*Exercise data*
%%

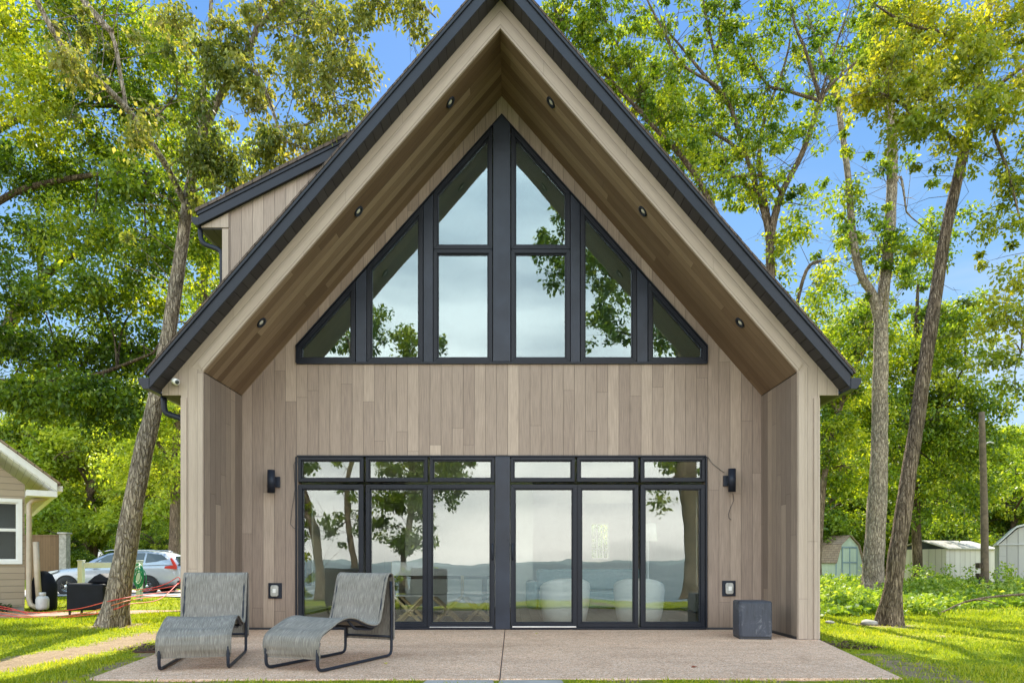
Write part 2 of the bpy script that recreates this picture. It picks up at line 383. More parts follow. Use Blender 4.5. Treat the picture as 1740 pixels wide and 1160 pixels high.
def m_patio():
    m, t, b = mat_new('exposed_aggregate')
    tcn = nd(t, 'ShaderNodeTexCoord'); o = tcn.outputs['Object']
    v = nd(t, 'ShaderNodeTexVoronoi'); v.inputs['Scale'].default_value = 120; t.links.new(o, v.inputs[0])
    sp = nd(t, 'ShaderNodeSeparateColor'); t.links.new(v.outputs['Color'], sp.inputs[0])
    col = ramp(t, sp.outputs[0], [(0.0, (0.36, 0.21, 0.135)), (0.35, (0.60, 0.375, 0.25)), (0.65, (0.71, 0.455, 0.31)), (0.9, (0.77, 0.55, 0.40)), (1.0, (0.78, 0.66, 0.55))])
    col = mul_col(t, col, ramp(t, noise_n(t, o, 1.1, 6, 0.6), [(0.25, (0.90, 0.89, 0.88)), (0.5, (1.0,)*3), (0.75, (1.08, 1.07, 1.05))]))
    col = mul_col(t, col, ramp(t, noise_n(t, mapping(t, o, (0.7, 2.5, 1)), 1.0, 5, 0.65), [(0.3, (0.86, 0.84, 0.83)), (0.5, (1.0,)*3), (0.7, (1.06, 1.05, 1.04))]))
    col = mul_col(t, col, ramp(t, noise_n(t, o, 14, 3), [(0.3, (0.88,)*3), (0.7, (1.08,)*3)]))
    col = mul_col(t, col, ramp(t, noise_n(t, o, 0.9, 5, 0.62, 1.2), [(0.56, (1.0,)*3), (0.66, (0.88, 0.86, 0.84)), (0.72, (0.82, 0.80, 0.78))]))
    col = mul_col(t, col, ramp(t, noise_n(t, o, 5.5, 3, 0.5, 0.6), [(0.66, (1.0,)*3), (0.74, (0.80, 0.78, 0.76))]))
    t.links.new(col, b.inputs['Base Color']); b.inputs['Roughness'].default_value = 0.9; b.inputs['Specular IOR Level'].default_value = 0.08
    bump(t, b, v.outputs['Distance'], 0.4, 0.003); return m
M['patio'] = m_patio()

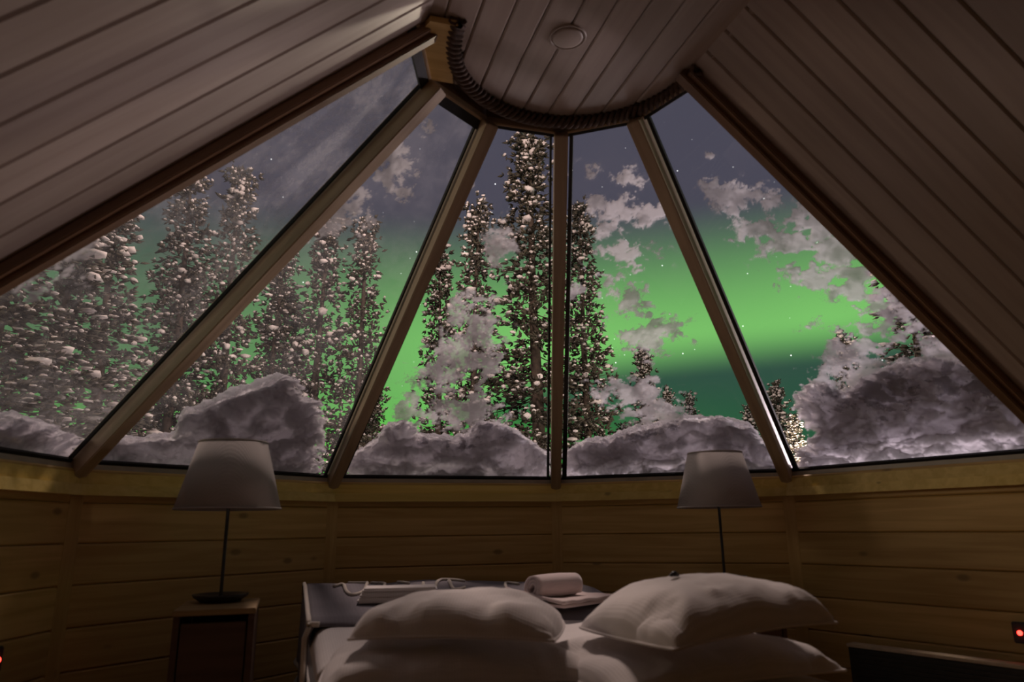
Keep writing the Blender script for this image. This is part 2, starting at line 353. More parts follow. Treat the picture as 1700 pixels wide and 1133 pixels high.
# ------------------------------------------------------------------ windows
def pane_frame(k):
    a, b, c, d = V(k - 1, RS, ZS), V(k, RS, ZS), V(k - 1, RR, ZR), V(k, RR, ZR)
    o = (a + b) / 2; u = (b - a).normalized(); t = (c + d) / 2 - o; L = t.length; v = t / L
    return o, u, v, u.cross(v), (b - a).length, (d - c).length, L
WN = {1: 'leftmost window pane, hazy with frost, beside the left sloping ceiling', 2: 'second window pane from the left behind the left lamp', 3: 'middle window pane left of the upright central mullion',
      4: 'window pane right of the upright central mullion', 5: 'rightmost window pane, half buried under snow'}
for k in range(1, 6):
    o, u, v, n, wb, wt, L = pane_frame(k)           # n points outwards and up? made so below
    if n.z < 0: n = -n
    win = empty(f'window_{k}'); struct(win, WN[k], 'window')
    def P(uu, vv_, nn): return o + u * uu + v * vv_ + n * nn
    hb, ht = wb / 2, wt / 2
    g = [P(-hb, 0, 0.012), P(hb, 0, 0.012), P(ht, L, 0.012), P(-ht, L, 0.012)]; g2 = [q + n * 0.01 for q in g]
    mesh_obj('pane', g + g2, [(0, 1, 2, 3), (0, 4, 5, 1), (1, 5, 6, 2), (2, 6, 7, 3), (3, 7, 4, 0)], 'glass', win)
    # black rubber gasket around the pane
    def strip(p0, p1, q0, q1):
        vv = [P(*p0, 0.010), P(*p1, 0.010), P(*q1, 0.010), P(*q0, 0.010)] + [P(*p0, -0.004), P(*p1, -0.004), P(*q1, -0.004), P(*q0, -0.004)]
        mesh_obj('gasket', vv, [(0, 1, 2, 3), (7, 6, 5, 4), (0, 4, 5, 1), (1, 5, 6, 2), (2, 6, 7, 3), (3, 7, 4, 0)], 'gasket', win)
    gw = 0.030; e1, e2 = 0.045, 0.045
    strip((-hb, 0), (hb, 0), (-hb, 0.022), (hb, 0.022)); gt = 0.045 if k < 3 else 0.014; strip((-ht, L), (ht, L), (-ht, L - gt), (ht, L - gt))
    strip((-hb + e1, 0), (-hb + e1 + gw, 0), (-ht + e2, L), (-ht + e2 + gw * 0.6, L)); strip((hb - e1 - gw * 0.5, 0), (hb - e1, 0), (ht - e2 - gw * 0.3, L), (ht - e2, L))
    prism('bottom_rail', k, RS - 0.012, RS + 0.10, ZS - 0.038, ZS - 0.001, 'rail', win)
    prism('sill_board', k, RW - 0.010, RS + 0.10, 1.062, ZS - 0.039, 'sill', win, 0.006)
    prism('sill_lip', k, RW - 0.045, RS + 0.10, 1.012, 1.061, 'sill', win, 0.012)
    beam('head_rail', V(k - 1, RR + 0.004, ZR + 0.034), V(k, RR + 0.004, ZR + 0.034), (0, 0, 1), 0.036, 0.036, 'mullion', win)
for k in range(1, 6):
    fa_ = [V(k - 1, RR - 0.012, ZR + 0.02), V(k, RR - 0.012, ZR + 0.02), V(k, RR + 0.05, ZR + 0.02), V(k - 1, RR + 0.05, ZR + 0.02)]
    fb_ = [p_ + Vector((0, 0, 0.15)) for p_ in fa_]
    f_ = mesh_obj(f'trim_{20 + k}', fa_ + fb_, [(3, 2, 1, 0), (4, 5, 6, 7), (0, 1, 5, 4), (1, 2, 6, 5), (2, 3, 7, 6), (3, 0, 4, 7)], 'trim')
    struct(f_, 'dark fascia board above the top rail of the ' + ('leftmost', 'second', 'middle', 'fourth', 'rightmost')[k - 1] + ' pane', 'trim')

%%

*Brief*
Keep the pictures out of your copy, and repeat every entry above exactly.

*Exercise result*
Write part 2 of the bpy script that recreates this picture. It picks up at line 383. More parts follow. Use Blender 4.5. Treat the picture as 1740 pixels wide and 1160 pixels high.
def m_patio():
    m, t, b = mat_new('exposed_aggregate')
    tcn = nd(t, 'ShaderNodeTexCoord'); o = tcn.outputs['Object']
    v = nd(t, 'ShaderNodeTexVoronoi'); v.inputs['Scale'].default_value = 120; t.links.new(o, v.inputs[0])
    sp = nd(t, 'ShaderNodeSeparateColor'); t.links.new(v.outputs['Color'], sp.inputs[0])
    col = ramp(t, sp.outputs[0], [(0.0, (0.36, 0.21, 0.135)), (0.35, (0.60, 0.375, 0.25)), (0.65, (0.71, 0.455, 0.31)), (0.9, (0.77, 0.55, 0.40)), (1.0, (0.78, 0.66, 0.55))])
    col = mul_col(t, col, ramp(t, noise_n(t, o, 1.1, 6, 0.6), [(0.25, (0.90, 0.89, 0.88)), (0.5, (1.0,)*3), (0.75, (1.08, 1.07, 1.05))]))
    col = mul_col(t, col, ramp(t, noise_n(t, mapping(t, o, (0.7, 2.5, 1)), 1.0, 5, 0.65), [(0.3, (0.86, 0.84, 0.83)), (0.5, (1.0,)*3), (0.7, (1.06, 1.05, 1.04))]))
    col = mul_col(t, col, ramp(t, noise_n(t, o, 14, 3), [(0.3, (0.88,)*3), (0.7, (1.08,)*3)]))
    col = mul_col(t, col, ramp(t, noise_n(t, o, 0.9, 5, 0.62, 1.2), [(0.56, (1.0,)*3), (0.66, (0.88, 0.86, 0.84)), (0.72, (0.82, 0.80, 0.78))]))
    col = mul_col(t, col, ramp(t, noise_n(t, o, 5.5, 3, 0.5, 0.6), [(0.66, (1.0,)*3), (0.74, (0.80, 0.78, 0.76))]))
    t.links.new(col, b.inputs['Base Color']); b.inputs['Roughness'].default_value = 0.9; b.inputs['Specular IOR Level'].default_value = 0.08
    bump(t, b, v.outputs['Distance'], 0.4, 0.003); return m
M['patio'] = m_patio()

Keep writing the Blender script for this image. This is part 2, starting at line 353. More parts follow. Treat the picture as 1700 pixels wide and 1133 pixels high.
# ------------------------------------------------------------------ windows
def pane_frame(k):
    a, b, c, d = V(k - 1, RS, ZS), V(k, RS, ZS), V(k - 1, RR, ZR), V(k, RR, ZR)
    o = (a + b) / 2; u = (b - a).normalized(); t = (c + d) / 2 - o; L = t.length; v = t / L
    return o, u, v, u.cross(v), (b - a).length, (d - c).length, L
WN = {1: 'leftmost window pane, hazy with frost, beside the left sloping ceiling', 2: 'second window pane from the left behind the left lamp', 3: 'middle window pane left of the upright central mullion',
      4: 'window pane right of the upright central mullion', 5: 'rightmost window pane, half buried under snow'}
for k in range(1, 6):
    o, u, v, n, wb, wt, L = pane_frame(k)           # n points outwards and up? made so below
    if n.z < 0: n = -n
    win = empty(f'window_{k}'); struct(win, WN[k], 'window')
    def P(uu, vv_, nn): return o + u * uu + v * vv_ + n * nn
    hb, ht = wb / 2, wt / 2
    g = [P(-hb, 0, 0.012), P(hb, 0, 0.012), P(ht, L, 0.012), P(-ht, L, 0.012)]; g2 = [q + n * 0.01 for q in g]
    mesh_obj('pane', g + g2, [(0, 1, 2, 3), (0, 4, 5, 1), (1, 5, 6, 2), (2, 6, 7, 3), (3, 7, 4, 0)], 'glass', win)
    # black rubber gasket around the pane
    def strip(p0, p1, q0, q1):
        vv = [P(*p0, 0.010), P(*p1, 0.010), P(*q1, 0.010), P(*q0, 0.010)] + [P(*p0, -0.004), P(*p1, -0.004), P(*q1, -0.004), P(*q0, -0.004)]
        mesh_obj('gasket', vv, [(0, 1, 2, 3), (7, 6, 5, 4), (0, 4, 5, 1), (1, 5, 6, 2), (2, 6, 7, 3), (3, 7, 4, 0)], 'gasket', win)
    gw = 0.030; e1, e2 = 0.045, 0.045
    strip((-hb, 0), (hb, 0), (-hb, 0.022), (hb, 0.022)); gt = 0.045 if k < 3 else 0.014; strip((-ht, L), (ht, L), (-ht, L - gt), (ht, L - gt))
    strip((-hb + e1, 0), (-hb + e1 + gw, 0), (-ht + e2, L), (-ht + e2 + gw * 0.6, L)); strip((hb - e1 - gw * 0.5, 0), (hb - e1, 0), (ht - e2 - gw * 0.3, L), (ht - e2, L))
    prism('bottom_rail', k, RS - 0.012, RS + 0.10, ZS - 0.038, ZS - 0.001, 'rail', win)
    prism('sill_board', k, RW - 0.010, RS + 0.10, 1.062, ZS - 0.039, 'sill', win, 0.006)
    prism('sill_lip', k, RW - 0.045, RS + 0.10, 1.012, 1.061, 'sill', win, 0.012)
    beam('head_rail', V(k - 1, RR + 0.004, ZR + 0.034), V(k, RR + 0.004, ZR + 0.034), (0, 0, 1), 0.036, 0.036, 'mullion', win)
for k in range(1, 6):
    fa_ = [V(k - 1, RR - 0.012, ZR + 0.02), V(k, RR - 0.012, ZR + 0.02), V(k, RR + 0.05, ZR + 0.02), V(k - 1, RR + 0.05, ZR + 0.02)]
    fb_ = [p_ + Vector((0, 0, 0.15)) for p_ in fa_]
    f_ = mesh_obj(f'trim_{20 + k}', fa_ + fb_, [(3, 2, 1, 0), (4, 5, 6, 7), (0, 1, 5, 4), (1, 2, 6, 5), (2, 3, 7, 6), (3, 0, 4, 7)], 'trim')
    struct(f_, 'dark fascia board above the top rail of the ' + ('leftmost', 'second', 'middle', 'fourth', 'rightmost')[k - 1] + ' pane', 'trim')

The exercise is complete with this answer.